Hang on, I gotta go consult the Hat Box real quick.
"Someone's shouting for quiet.
Someone's starting a brawl.
Down the block there's a riot--
And I'll buy it
All"
-"What More Do I Need?"
Sondheim was so adept at pulling an inner rhyme. This is just one example in the song, and each one keeps the pace hot and the focus sharp.
"Nobody knows in America
Puerto Rico's in America"
-"America"
WSS has a lot of wonderful lyrics from which to pick, including the romantic, "say it loud and there's music playing--//say it soft and it's almost like praying--," or the succinct "Gee, Officer Krupke--//Krup you." But this one is just a sharp smack.

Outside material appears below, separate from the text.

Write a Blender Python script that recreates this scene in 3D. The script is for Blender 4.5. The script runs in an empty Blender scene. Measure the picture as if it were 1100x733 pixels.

"Wherever I go, I know he goes.
Wherever I go, I know she goes.
No fits, no fights, no feuds and no
egos--
Amigos,
Together!"
-"Together, Wherever We Go"
Quadruple rhyme, hell yeah. Sondheim called this a high point in his lyric-writing life because it got a delighted gasp out of Cole Porter, who hadn't seen the quadruple "amigos" rhyme coming.
A Funny Thing Happened on the Way to the Forum
"Nothing that's grim,
Nothing that's Greek,
She plays Medea later this week"
-"Comedy Tonight"
An opening number can make or break a show, and I am begging contemporary songwriters to remember that. When was the last time we had an opening number for the history books?
"She almost looks human,
It must be the lighting"
-"There's Always a Woman" (cut)
I don't care that it was cut. I love this song. It's so catty and fun, and a comic delight.
"Sometimes she drinks in bed,
Sometimes he's homosexual,
But why be vicious?
They keep it out of sight."
-"We're Gonna Be All Right" (cut version)
I've gotta stop picking cut lyrics. Hang on.
"Some cry at weddings, some at the
moon,
I cry promptly Mondays at high noon."
-"Someone Woke Up"
We've reached the point in which I could pick a dozen different lyrics and all of them would be right. The wrenching "Being Alive," the sly "children you destroy together," the audacity to rhyme "personable" with "coercin' a bull"??? Finally settled on a lyric I'll fight for to the death.
"Here's to the girls who play wife--
Aren't they too much?
Keeping house, but clutching a copy
of Life
Just to keep in touch"
-"The Ladies who Lunch"
Look at that rhyme. Look at the implications and layers. The depth, the genius, the double-meanings. None of which that bullshit replacement line in the revival comes close to. "girls in their prime" "copy of Time" FUCK OFF. Is it not perfectly in character for Joanne to reference a defunct magazine??? I'm going to move on before I get angry.
Another show in which I could simply present you the libretto and wash my hands of the burden of choice. Every single song contains a favorite lyric. I am in tears. Help.
"Could I bury my rage
With a boy half your age
In the grass?
Bet your ass."
-"Could I Leave You?"
But also. The real answer:
"She sits at the Ritz with her splits of Mumm's
And starts to pine for a stein with her village chums,
But with a Schlitz in her mitts down in Fitzroy's Bar
She thinks of the Ritz--oh, it's so schizo"
-"Uptown/Downtown" (cut)
Brilliant in every way. I'm deeply enamored by this verse.
Why must you do this to me, Anon? Have I not suffered enough?
"There's a lot I'll have missed,
But I'll not have been dead
When I die!"
-"The Miller's Son"
While I was tempted to pick one of the "Now" stanzas that Sondheim referred to as "literary masturbation," I decided not to be *that* pretentious. And then of course, there's "raisins. Ah, Liaisons!" that bears mentioning, and the "men are stupid, men are vain," verse. So, why then have I chosen an admittedly obvious answer? Well, just look at it.
"Here no one has a need anymore
To commit a murder, wage a war.
Who're you going to murder, and
what for?
They're all like dead."
-"Hades"
"It's the fragment, not the day.
It's the pebble, not the stream.
It's the ripple, not the sea
That is happening.
Not the building but the beam,
No the garden but the stone,
Only cups of tea
And history
And someone in a tree!"
-"Someone in a Tree"
I am weeping uncontrollably. Sondheim often pointed to this song as his favorite to have written, and yeah, it's perfect.
Sweeney Todd, The Demon Barber of Fleet Street
"Wot I calls
Enterprise,
Popping pussies into pies."
-"The Worst Pies in London"
I know what I'm about. And in this mammoth of a musical, fuck it, let's get down in the dirt and just admit that this is the pinnacle right here.
"How did you get so far off the track?
Why don't you turn around and go back?"
-"First Transition"
I love the transition songs in this musical. Love to the recent revival and all that, but the only time I was really enthralled was when the ensemble got to do these songs.
And with that, we come to the end of Finishing the Hat. And this has gone on long enough that I'm going to need to make another post for the second half of shows. Now, I need to hit post on this before I change my mind on everything.